**Aim:** Give the listing again exactly, omitting its images.

* BEGIN Data excerpt *

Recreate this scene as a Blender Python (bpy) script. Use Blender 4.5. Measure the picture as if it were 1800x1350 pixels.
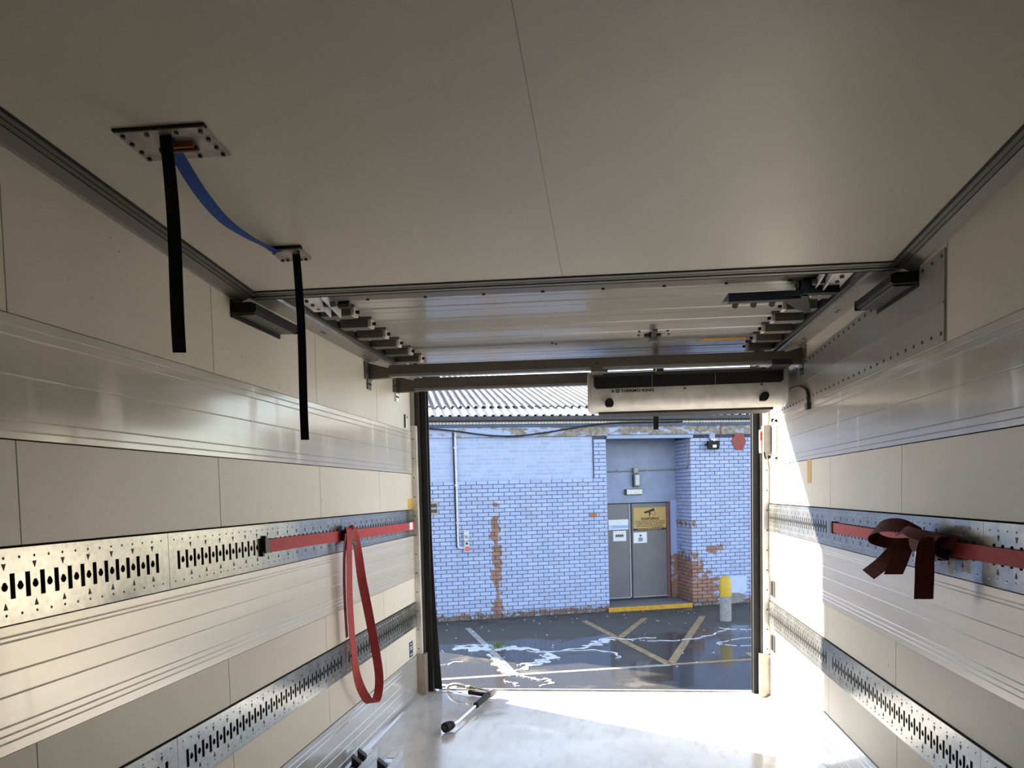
import bpy, math, random
from mathutils import Vector, Matrix
random.seed(7)
SC = bpy.context.scene
COL = SC.collection
for o in list(bpy.data.objects):
    bpy.data.objects.remove(o)

# ------------------------------------------------------------------ camera
cam_d = bpy.data.cameras.new('camera'); cam = bpy.data.objects.new('camera', cam_d); COL.objects.link(cam)
cam_d.sensor_width = 36; cam_d.lens = 36 * 1280.6 / 1800
cam_d.shift_x = (900 - 954.1) / 1800; cam_d.shift_y = (932.1 - 675) / 1800
cam_d.clip_start = .02; cam_d.clip_end = 500
def _axes(p, y, r):
    f = Vector((math.sin(y) * math.cos(p), math.cos(y) * math.cos(p), math.sin(p)))
    rt = Vector((math.cos(y), -math.sin(y), 0)); up = rt.cross(f)
    return rt * math.cos(r) + up * math.sin(r), up * math.cos(r) - rt * math.sin(r), f
_r, _u, _f = _axes(math.radians(-2.96), math.radians(-5.51), math.radians(-1.10))
cam.matrix_world = Matrix(((_r.x, _u.x, -_f.x, .177), (_r.y, _u.y, -_f.y, 0), (_r.z, _u.z, -_f.z, 1.424), (0, 0, 0, 1)))
SC.camera = cam

# ------------------------------------------------------------------ sky, sun, exposure
SUN_TO = Vector((-1, .585, .56)).normalized()
w = bpy.data.worlds.new('sky'); SC.world = w; w.use_nodes = True
nt = w.node_tree; nt.nodes.clear()
sky = nt.nodes.new('ShaderNodeTexSky'); sky.sky_type = 'NISHITA'; sky.sun_disc = False
sky.sun_elevation = math.asin(SUN_TO.z); sky.sun_rotation = math.atan2(SUN_TO.x, SUN_TO.y)
sky.air_density = 1.0; sky.dust_density = .25; sky.ozone_density = 1.0
bg = nt.nodes.new('ShaderNodeBackground'); bg.inputs[1].default_value = .215
wo = nt.nodes.new('ShaderNodeOutputWorld')
lum = nt.nodes.new('ShaderNodeRGBToBW'); pale = nt.nodes.new('ShaderNodeMix'); pale.data_type = 'RGBA'; pale.inputs[0].default_value = .45   # thin haze pales the blue
nt.links.new(sky.outputs[0], lum.inputs[0]); nt.links.new(sky.outputs[0], pale.inputs[6]); nt.links.new(lum.outputs[0], pale.inputs[7])
nt.links.new(pale.outputs[2], bg.inputs[0]); nt.links.new(bg.outputs[0], wo.inputs[0])
sd = bpy.data.lights.new('sun', 'SUN'); sd.energy = 8.5; sd.angle = math.radians(.6); sd.color = (1, .92, .80)
sun = bpy.data.objects.new('sun', sd); COL.objects.link(sun)
sun.rotation_euler = SUN_TO.to_track_quat('Z', 'Y').to_euler(); sun.location = (-20, 16, 14)
vs = SC.view_settings
vs.view_transform = 'Standard'; vs.look = 'None'; vs.gamma = 1; vs.use_curve_mapping = False
vs.exposure = 1.65
SC.cycles.max_bounces = 14; SC.cycles.diffuse_bounces = 9; SC.cycles.glossy_bounces = 6
SC.cycles.sample_clamp_indirect = 6; SC.cycles.caustics_reflective = False; SC.cycles.caustics_refractive = False
SC.cycles.use_denoising = True

# ------------------------------------------------------------------ helpers
class MB:
    def __init__(s): s.v = []; s.f = []
    def quad(s, *p):
        n = len(s.v); s.v += [tuple(q) for q in p]; s.f.append(tuple(range(n, n + len(p)))); return s
    def box(s, x0, x1, y0, y1, z0, z1):
        n = len(s.v)
        s.v += [(x, y, z) for x in (x0, x1) for y in (y0, y1) for z in (z0, z1)]
        for f in ((0, 1, 3, 2), (4, 6, 7, 5), (0, 4, 5, 1), (2, 3, 7, 6), (0, 2, 6, 4), (1, 5, 7, 3)):
            s.f.append(tuple(n + i for i in f))
        return s
    def prism(s, pts, d):
        """closed outline pts (3-D) swept along vector d"""
        n = len(s.v); k = len(pts); d = Vector(d)
        s.v += [tuple(p) for p in pts] + [tuple(Vector(p) + d) for p in pts]
        s.f.append(tuple(range(n, n + k))[::-1]); s.f.append(tuple(range(n + k, n + 2 * k)))
        for i in range(k):
            j = (i + 1) % k; s.f.append((n + i, n + j, n + k + j, n + k + i))
        return s
    def tube(s, path, r, n=8, cap=True):
        P = [Vector(p) for p in path]; m = len(P); base = len(s.v)
        rr = r if isinstance(r, (list, tuple)) else [r] * m
        ref = None
        for i in range(m):
            t = (P[min(i + 1, m - 1)] - P[max(i - 1, 0)])
            t = t.normalized() if t.length > 1e-9 else Vector((0, 0, 1))
            if ref is None:
                ref = t.orthogonal().normalized()
            a = ref - t * ref.dot(t)
            a = a.normalized() if a.length > 1e-6 else t.orthogonal().normalized()
            ref = a; b = t.cross(a)
            for k in range(n):
                an = 2 * math.pi * k / n
                s.v.append(tuple(P[i] + (a * math.cos(an) + b * math.sin(an)) * rr[i]))
        for i in range(m - 1):
            for k in range(n):
                q = (k + 1) % n
                s.f.append((base + i * n + k, base + i * n + q, base + (i + 1) * n + q, base + (i + 1) * n + k))
        if cap:
            s.f.append(tuple(base + k for k in range(n))[::-1]); s.f.append(tuple(base + (m - 1) * n + k for k in range(n)))
        return s
    def ribbon(s, path, wv, th=.0025):
        """webbing: path points, half-width vectors (one or a list)"""
        P = [Vector(p) for p in path]; m = len(P)
        W = [Vector(a) for a in wv] if isinstance(wv, list) else [Vector(wv)] * m
        base = len(s.v)
        for i in range(m):
            t = (P[min(i + 1, m - 1)] - P[max(i - 1, 0)]).normalized()
            nn = t.cross(W[i]); nn = nn.normalized() * th / 2 if nn.length > 1e-9 else Vector((th / 2, 0, 0))
            for a in (P[i] - W[i] - nn, P[i] + W[i] - nn, P[i] + W[i] + nn, P[i] - W[i] + nn): s.v.append(tuple(a))
        for i in range(m - 1):
            for k in range(4):
                q = (k + 1) % 4
                s.f.append((base + 4 * i + k, base + 4 * i + q, base + 4 * i + 4 + q, base + 4 * i + 4 + k))
        s.f.append((base + 3, base + 2, base + 1, base)); e = base + 4 * (m - 1); s.f.append((e, e + 1, e + 2, e + 3))
        return s
    def disc(s, c, nrm, r, h, n=12):
        c = Vector(c); nrm = Vector(nrm).normalized(); return s.tube([c, c + nrm * h], r, n)

def smooth_path(pts, sub=6):
    P = [Vector(p) for p in pts]; out = []
    for i in range(len(P) - 1):
        a, b, c, d = P[max(i - 1, 0)], P[i], P[i + 1], P[min(i + 2, len(P) - 1)]
        for k in range(sub):
            t = k / sub
            out.append(.5 * ((2 * b) + (c - a) * t + (2 * a - 5 * b + 4 * c - d) * t * t + (3 * b - a - 3 * c + d) * t ** 3))
    return out + [P[-1]]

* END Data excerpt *

**Task solution:**
Recreate this scene as a Blender Python (bpy) script. Use Blender 4.5. Measure the picture as if it were 1800x1350 pixels.
import bpy, math, random
from mathutils import Vector, Matrix
random.seed(7)
SC = bpy.context.scene
COL = SC.collection
for o in list(bpy.data.objects):
    bpy.data.objects.remove(o)

# ------------------------------------------------------------------ camera
cam_d = bpy.data.cameras.new('camera'); cam = bpy.data.objects.new('camera', cam_d); COL.objects.link(cam)
cam_d.sensor_width = 36; cam_d.lens = 36 * 1280.6 / 1800
cam_d.shift_x = (900 - 954.1) / 1800; cam_d.shift_y = (932.1 - 675) / 1800
cam_d.clip_start = .02; cam_d.clip_end = 500
def _axes(p, y, r):
    f = Vector((math.sin(y) * math.cos(p), math.cos(y) * math.cos(p), math.sin(p)))
    rt = Vector((math.cos(y), -math.sin(y), 0)); up = rt.cross(f)
    return rt * math.cos(r) + up * math.sin(r), up * math.cos(r) - rt * math.sin(r), f
_r, _u, _f = _axes(math.radians(-2.96), math.radians(-5.51), math.radians(-1.10))
cam.matrix_world = Matrix(((_r.x, _u.x, -_f.x, .177), (_r.y, _u.y, -_f.y, 0), (_r.z, _u.z, -_f.z, 1.424), (0, 0, 0, 1)))
SC.camera = cam

# ------------------------------------------------------------------ sky, sun, exposure
SUN_TO = Vector((-1, .585, .56)).normalized()
w = bpy.data.worlds.new('sky'); SC.world = w; w.use_nodes = True
nt = w.node_tree; nt.nodes.clear()
sky = nt.nodes.new('ShaderNodeTexSky'); sky.sky_type = 'NISHITA'; sky.sun_disc = False
sky.sun_elevation = math.asin(SUN_TO.z); sky.sun_rotation = math.atan2(SUN_TO.x, SUN_TO.y)
sky.air_density = 1.0; sky.dust_density = .25; sky.ozone_density = 1.0
bg = nt.nodes.new('ShaderNodeBackground'); bg.inputs[1].default_value = .215
wo = nt.nodes.new('ShaderNodeOutputWorld')
lum = nt.nodes.new('ShaderNodeRGBToBW'); pale = nt.nodes.new('ShaderNodeMix'); pale.data_type = 'RGBA'; pale.inputs[0].default_value = .45   # thin haze pales the blue
nt.links.new(sky.outputs[0], lum.inputs[0]); nt.links.new(sky.outputs[0], pale.inputs[6]); nt.links.new(lum.outputs[0], pale.inputs[7])
nt.links.new(pale.outputs[2], bg.inputs[0]); nt.links.new(bg.outputs[0], wo.inputs[0])
sd = bpy.data.lights.new('sun', 'SUN'); sd.energy = 8.5; sd.angle = math.radians(.6); sd.color = (1, .92, .80)
sun = bpy.data.objects.new('sun', sd); COL.objects.link(sun)
sun.rotation_euler = SUN_TO.to_track_quat('Z', 'Y').to_euler(); sun.location = (-20, 16, 14)
vs = SC.view_settings
vs.view_transform = 'Standard'; vs.look = 'None'; vs.gamma = 1; vs.use_curve_mapping = False
vs.exposure = 1.65
SC.cycles.max_bounces = 14; SC.cycles.diffuse_bounces = 9; SC.cycles.glossy_bounces = 6
SC.cycles.sample_clamp_indirect = 6; SC.cycles.caustics_reflective = False; SC.cycles.caustics_refractive = False
SC.cycles.use_denoising = True

# ------------------------------------------------------------------ helpers
class MB:
    def __init__(s): s.v = []; s.f = []
    def quad(s, *p):
        n = len(s.v); s.v += [tuple(q) for q in p]; s.f.append(tuple(range(n, n + len(p)))); return s
    def box(s, x0, x1, y0, y1, z0, z1):
        n = len(s.v)
        s.v += [(x, y, z) for x in (x0, x1) for y in (y0, y1) for z in (z0, z1)]
        for f in ((0, 1, 3, 2), (4, 6, 7, 5), (0, 4, 5, 1), (2, 3, 7, 6), (0, 2, 6, 4), (1, 5, 7, 3)):
            s.f.append(tuple(n + i for i in f))
        return s
    def prism(s, pts, d):
        """closed outline pts (3-D) swept along vector d"""
        n = len(s.v); k = len(pts); d = Vector(d)
        s.v += [tuple(p) for p in pts] + [tuple(Vector(p) + d) for p in pts]
        s.f.append(tuple(range(n, n + k))[::-1]); s.f.append(tuple(range(n + k, n + 2 * k)))
        for i in range(k):
            j = (i + 1) % k; s.f.append((n + i, n + j, n + k + j, n + k + i))
        return s
    def tube(s, path, r, n=8, cap=True):
        P = [Vector(p) for p in path]; m = len(P); base = len(s.v)
        rr = r if isinstance(r, (list, tuple)) else [r] * m
        ref = None
        for i in range(m):
            t = (P[min(i + 1, m - 1)] - P[max(i - 1, 0)])
            t = t.normalized() if t.length > 1e-9 else Vector((0, 0, 1))
            if ref is None:
                ref = t.orthogonal().normalized()
            a = ref - t * ref.dot(t)
            a = a.normalized() if a.length > 1e-6 else t.orthogonal().normalized()
            ref = a; b = t.cross(a)
            for k in range(n):
                an = 2 * math.pi * k / n
                s.v.append(tuple(P[i] + (a * math.cos(an) + b * math.sin(an)) * rr[i]))
        for i in range(m - 1):
            for k in range(n):
                q = (k + 1) % n
                s.f.append((base + i * n + k, base + i * n + q, base + (i + 1) * n + q, base + (i + 1) * n + k))
        if cap:
            s.f.append(tuple(base + k for k in range(n))[::-1]); s.f.append(tuple(base + (m - 1) * n + k for k in range(n)))
        return s
    def ribbon(s, path, wv, th=.0025):
        """webbing: path points, half-width vectors (one or a list)"""
        P = [Vector(p) for p in path]; m = len(P)
        W = [Vector(a) for a in wv] if isinstance(wv, list) else [Vector(wv)] * m
        base = len(s.v)
        for i in range(m):
            t = (P[min(i + 1, m - 1)] - P[max(i - 1, 0)]).normalized()
            nn = t.cross(W[i]); nn = nn.normalized() * th / 2 if nn.length > 1e-9 else Vector((th / 2, 0, 0))
            for a in (P[i] - W[i] - nn, P[i] + W[i] - nn, P[i] + W[i] + nn, P[i] - W[i] + nn): s.v.append(tuple(a))
        for i in range(m - 1):
            for k in range(4):
                q = (k + 1) % 4
                s.f.append((base + 4 * i + k, base + 4 * i + q, base + 4 * i + 4 + q, base + 4 * i + 4 + k))
        s.f.append((base + 3, base + 2, base + 1, base)); e = base + 4 * (m - 1); s.f.append((e, e + 1, e + 2, e + 3))
        return s
    def disc(s, c, nrm, r, h, n=12):
        c = Vector(c); nrm = Vector(nrm).normalized(); return s.tube([c, c + nrm * h], r, n)

def smooth_path(pts, sub=6):
    P = [Vector(p) for p in pts]; out = []
    for i in range(len(P) - 1):
        a, b, c, d = P[max(i - 1, 0)], P[i], P[i + 1], P[min(i + 2, len(P) - 1)]
        for k in range(sub):
            t = k / sub
            out.append(.5 * ((2 * b) + (c - a) * t + (2 * a - 5 * b + 4 * c - d) * t * t + (3 * b - a - 3 * c + d) * t ** 3))
    return out + [P[-1]]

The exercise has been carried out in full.